Lawmakers Exploring Alternative to DoL Fiduciary Rule

Lawmakers Exploring Alternative to DoL Fiduciary Rule

Some members of Congress are trying to find a better alternative to protect retirement savers than the Department of Labor's fiduciary proposal. They are drafting their own proposal that would establish rules for advisors working with  savers and plans, such as the requirement to act in clients' best interests, without the regulatory burdens and litigation risks that critics see in the DoL plan.

At a hearing on Wednesday, Rep. Phil Roe (R-Tenn.), said that the bipartisan proposal seeks "to develop a legislative solution that will accomplish what the Department of Labor has failed to do."

Roe, who chairs the education committee's Subcommittee on Health, Employment, Labor and Pensions, echoes the familiar critique that the Labor Department's proposed regulation would raise the cost of retirement advice and reduce access for lower-income Americans and small businesses.

"Our proposal will strengthen retirement security, but unlike the department's approach, it will do so without hurting working families and small businesses," Roe says.

The proposal that Roe is helping develop, which has yet to be introduced as a bill, is based on a set of principles for financial advice in the retirement sector that lawmakers unveiled in November, at the time warning about "unintended negative consequences" of the DoL's fiduciary regulation. In addition to an enforceable best-interest standard for advisors, the principles assert that "retirement advisors must deliver clear, simple and relevant disclosure of material conflicts," including those related to fees and other compensation.

Those guidelines are in the same spirit as the Labor Department's proposal, which administration officials say is a needed protection to guard against conflicted advice that they say costs retirement savers billions of dollars.

On the other hand, Roe's framework would also make it the goal of public policy to preserve access for individuals and small businesses to a full complement of financial instruments and education, singling out proprietary products and commission-based sales, business models that critics say the Labor Department's rule would eliminate.

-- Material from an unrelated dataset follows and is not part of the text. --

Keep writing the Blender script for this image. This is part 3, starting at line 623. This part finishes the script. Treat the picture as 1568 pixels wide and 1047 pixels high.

Consumer advocates who favor the DoL proposal as an important investor protection are wary of the lawmakers' framework, both on process and substance.

They argue that the Labor Department, acting under its authority in the 1974 Employee Retirement Income Security Act statute, is the appropriate entity to advance the fiduciary regulation, which it has been evaluating for the past five years.

"We believe that updating the outdated 40-year-old definition of fiduciary under ERISA is an essential and long-overdue reform to protect America's retirement investors," says Marilyn Mohrman-Gillis, managing director of public policy and communications at the CFP Board, who testified on behalf of the Financial Planning Coalition.

"We also believe that congressional intervention in this administrative rulemaking process at this time is not necessary and would only serve to delay or derail the rule," Mohrman-Gillis says. "For members of Congress who truly want a best-interest standard for retirement savers, allowing the DoL to proceed to a final rule without intervention is the best way to achieve that goal."

Backers of a strong fiduciary standard raised similar objections to an earlier effort to block the Labor Department's rule. In late October, the House of Representatives passed the Retail Investor Protection Act, which would bar the DoL from proceeding with its rule until the SEC enacted a separate fiduciary proposal to harmonize the standards of conduct for investment advisors and broker-dealers. The bill appears unlikely to move in the Senate, and the White House has threatened a veto.

Mohrman-Gillis is also critical of the new fiduciary principles Roe and other lawmakers are developing for failing to adequately address conflicts in retirement sector, which she says must be eliminated or mitigated, not merely disclosed. Further, those principles "fail to meet the true best-interest standard," she argues.

Mohrman-Gillis is dismissive of the industry's claims that the fiduciary proposal is simply unworkable and that it would compel advisors to abandon the commission model rather than submit to the so-called best interest contract exemption, as critics have charged. The inevitable result, those critics say, will be that millions of low- and middle-income Americans won't have access to professional counsel when, say, they move to roll over a retirement account.

But Mohrman-Gillis recalls the jolt the financial-planning sector anticipated in 2008, when the CFP Board established its own fiduciary requirement and many practitioners fretted that the move would put them out of business.

"Contrary to these predictions the sky did not fall -- just the opposite," she says, citing the 30% growth in CFPs the intervening years have seen.

"Today there are thousands of CFP professionals, and FPA and NAPFA members across the country who provide fiduciary-level services to everyday Americans under commission-based business models. If our experience is any indication, firms and advisors are more likely to adjust their policies and practices than to abandon middle-class clients," she says. "It defies credibility to think that firms and advisors will walk away from a $300 billion-a-year rollover market just because they're obligated to provide advice in the best interest of the retirement saver."